What to work on. Say how many lines in the records include the string "from", adding no other words.

Material provided.
——————

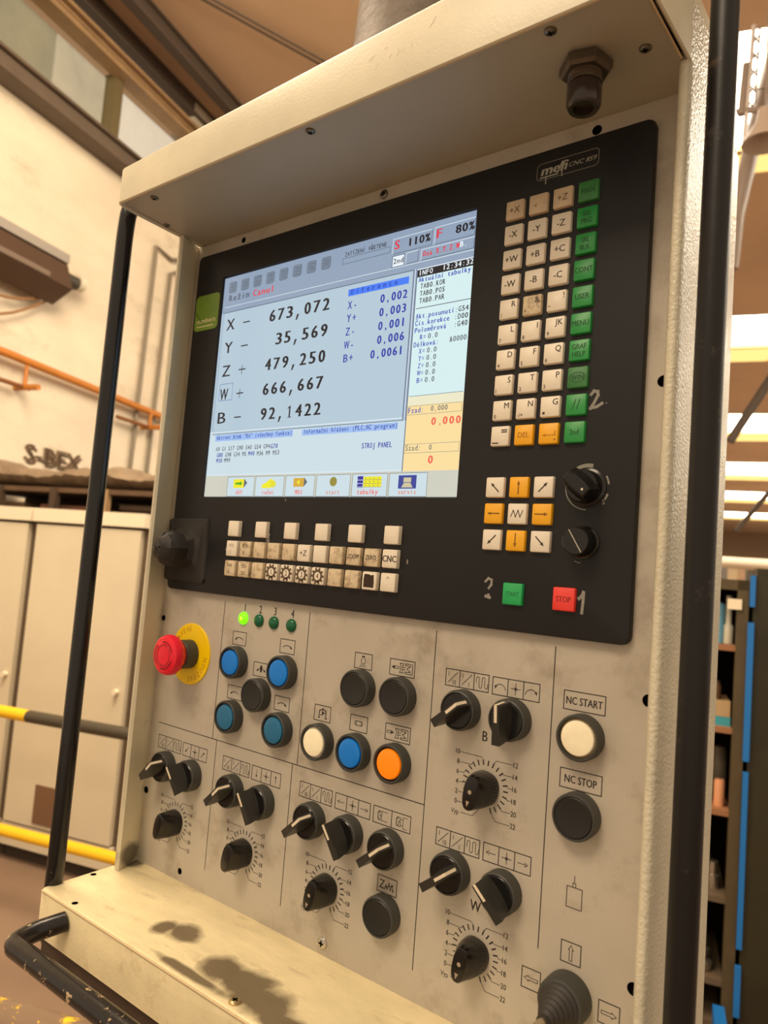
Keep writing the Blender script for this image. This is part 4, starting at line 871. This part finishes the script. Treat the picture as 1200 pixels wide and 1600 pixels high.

——————

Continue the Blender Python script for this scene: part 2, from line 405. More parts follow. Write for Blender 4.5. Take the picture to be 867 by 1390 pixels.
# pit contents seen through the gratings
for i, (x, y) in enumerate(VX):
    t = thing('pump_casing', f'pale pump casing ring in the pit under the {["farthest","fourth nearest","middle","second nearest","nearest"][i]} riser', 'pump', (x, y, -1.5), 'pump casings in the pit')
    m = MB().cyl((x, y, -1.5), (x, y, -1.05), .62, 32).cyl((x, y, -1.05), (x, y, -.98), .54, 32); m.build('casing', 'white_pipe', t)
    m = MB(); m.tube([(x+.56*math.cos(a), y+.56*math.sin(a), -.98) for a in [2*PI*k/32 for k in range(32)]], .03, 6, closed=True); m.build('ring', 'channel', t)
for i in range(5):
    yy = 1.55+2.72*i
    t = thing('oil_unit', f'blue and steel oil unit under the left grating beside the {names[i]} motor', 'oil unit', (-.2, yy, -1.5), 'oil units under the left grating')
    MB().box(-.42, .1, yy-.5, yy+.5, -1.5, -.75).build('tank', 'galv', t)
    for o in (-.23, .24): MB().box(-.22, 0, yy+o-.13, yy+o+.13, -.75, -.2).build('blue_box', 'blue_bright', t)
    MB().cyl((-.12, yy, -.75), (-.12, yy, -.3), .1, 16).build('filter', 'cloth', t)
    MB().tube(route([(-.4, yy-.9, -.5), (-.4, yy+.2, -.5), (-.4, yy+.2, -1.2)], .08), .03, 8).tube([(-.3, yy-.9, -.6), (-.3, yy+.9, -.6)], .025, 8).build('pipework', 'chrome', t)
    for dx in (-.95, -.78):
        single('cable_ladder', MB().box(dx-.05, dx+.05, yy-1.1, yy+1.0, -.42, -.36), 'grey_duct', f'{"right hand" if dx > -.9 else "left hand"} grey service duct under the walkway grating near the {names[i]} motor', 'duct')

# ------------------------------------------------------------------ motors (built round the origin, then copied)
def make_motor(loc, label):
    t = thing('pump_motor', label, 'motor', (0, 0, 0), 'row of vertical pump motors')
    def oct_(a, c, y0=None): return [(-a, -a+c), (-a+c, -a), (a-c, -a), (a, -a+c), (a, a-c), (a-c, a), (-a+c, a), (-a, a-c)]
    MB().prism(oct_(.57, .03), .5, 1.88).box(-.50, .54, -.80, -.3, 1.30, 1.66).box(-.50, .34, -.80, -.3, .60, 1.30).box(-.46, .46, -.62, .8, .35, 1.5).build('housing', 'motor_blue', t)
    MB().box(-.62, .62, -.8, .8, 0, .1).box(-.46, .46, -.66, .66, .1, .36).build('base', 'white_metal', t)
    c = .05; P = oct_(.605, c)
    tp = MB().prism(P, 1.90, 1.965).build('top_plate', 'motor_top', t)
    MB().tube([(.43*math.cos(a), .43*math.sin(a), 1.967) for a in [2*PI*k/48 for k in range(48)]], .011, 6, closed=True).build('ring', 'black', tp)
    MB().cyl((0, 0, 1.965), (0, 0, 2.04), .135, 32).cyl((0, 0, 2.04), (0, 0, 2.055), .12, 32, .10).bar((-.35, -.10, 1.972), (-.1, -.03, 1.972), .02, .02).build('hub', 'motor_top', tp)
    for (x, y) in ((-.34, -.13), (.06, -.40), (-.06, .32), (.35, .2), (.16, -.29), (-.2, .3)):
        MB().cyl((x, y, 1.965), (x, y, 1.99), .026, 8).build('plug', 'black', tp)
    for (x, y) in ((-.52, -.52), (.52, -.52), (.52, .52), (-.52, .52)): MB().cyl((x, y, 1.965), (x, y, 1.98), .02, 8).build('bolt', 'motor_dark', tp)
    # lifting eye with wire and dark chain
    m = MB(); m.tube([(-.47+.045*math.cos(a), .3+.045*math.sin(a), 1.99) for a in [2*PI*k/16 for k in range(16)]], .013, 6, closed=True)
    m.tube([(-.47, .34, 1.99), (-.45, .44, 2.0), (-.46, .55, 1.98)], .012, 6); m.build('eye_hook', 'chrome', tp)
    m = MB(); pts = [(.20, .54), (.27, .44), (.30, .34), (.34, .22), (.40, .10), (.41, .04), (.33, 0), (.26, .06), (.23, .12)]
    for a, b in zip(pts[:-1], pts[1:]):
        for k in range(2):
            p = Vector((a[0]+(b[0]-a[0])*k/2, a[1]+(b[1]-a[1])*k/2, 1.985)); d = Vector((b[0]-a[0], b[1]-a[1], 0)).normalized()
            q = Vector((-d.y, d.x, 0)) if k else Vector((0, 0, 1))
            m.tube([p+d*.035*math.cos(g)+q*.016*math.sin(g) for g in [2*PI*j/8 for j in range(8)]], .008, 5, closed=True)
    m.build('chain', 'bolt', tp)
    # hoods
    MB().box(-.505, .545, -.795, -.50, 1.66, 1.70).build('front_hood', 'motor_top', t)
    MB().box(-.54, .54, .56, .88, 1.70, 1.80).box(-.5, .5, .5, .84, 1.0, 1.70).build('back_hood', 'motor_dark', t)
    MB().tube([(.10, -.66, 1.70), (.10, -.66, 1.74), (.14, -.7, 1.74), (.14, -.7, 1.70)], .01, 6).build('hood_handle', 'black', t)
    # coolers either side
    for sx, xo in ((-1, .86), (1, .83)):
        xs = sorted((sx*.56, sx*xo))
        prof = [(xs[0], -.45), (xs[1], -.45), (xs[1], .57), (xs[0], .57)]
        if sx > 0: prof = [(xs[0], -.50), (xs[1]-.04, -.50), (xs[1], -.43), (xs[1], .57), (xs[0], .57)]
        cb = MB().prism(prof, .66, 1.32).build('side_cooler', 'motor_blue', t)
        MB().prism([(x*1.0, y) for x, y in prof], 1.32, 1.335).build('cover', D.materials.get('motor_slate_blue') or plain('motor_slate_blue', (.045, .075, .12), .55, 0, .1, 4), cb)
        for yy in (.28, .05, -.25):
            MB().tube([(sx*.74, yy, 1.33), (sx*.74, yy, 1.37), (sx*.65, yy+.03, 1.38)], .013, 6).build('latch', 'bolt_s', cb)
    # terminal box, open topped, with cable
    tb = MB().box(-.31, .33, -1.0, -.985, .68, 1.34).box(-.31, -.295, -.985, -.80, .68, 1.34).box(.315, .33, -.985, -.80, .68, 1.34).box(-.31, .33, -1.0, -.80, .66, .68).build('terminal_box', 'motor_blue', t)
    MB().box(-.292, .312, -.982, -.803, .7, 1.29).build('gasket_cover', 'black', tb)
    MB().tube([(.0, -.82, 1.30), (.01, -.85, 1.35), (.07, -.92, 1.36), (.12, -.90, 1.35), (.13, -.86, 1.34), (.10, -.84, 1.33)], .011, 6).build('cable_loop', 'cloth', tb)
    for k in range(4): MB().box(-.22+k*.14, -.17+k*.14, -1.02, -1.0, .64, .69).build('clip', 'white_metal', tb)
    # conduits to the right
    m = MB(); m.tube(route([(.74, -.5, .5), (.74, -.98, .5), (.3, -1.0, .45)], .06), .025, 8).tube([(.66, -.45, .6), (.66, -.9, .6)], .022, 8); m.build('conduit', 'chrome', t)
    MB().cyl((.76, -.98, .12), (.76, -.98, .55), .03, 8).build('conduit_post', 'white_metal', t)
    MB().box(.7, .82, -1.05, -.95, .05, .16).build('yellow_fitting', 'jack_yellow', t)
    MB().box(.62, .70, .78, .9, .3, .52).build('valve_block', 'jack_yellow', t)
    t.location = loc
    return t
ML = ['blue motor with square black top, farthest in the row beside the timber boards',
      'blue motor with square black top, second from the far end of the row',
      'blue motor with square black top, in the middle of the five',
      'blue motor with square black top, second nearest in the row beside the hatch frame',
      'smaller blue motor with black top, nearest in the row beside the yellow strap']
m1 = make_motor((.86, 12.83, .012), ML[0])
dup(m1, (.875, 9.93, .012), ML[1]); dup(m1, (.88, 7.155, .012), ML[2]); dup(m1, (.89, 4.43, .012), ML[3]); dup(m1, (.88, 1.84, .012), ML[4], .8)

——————

Completed task. 2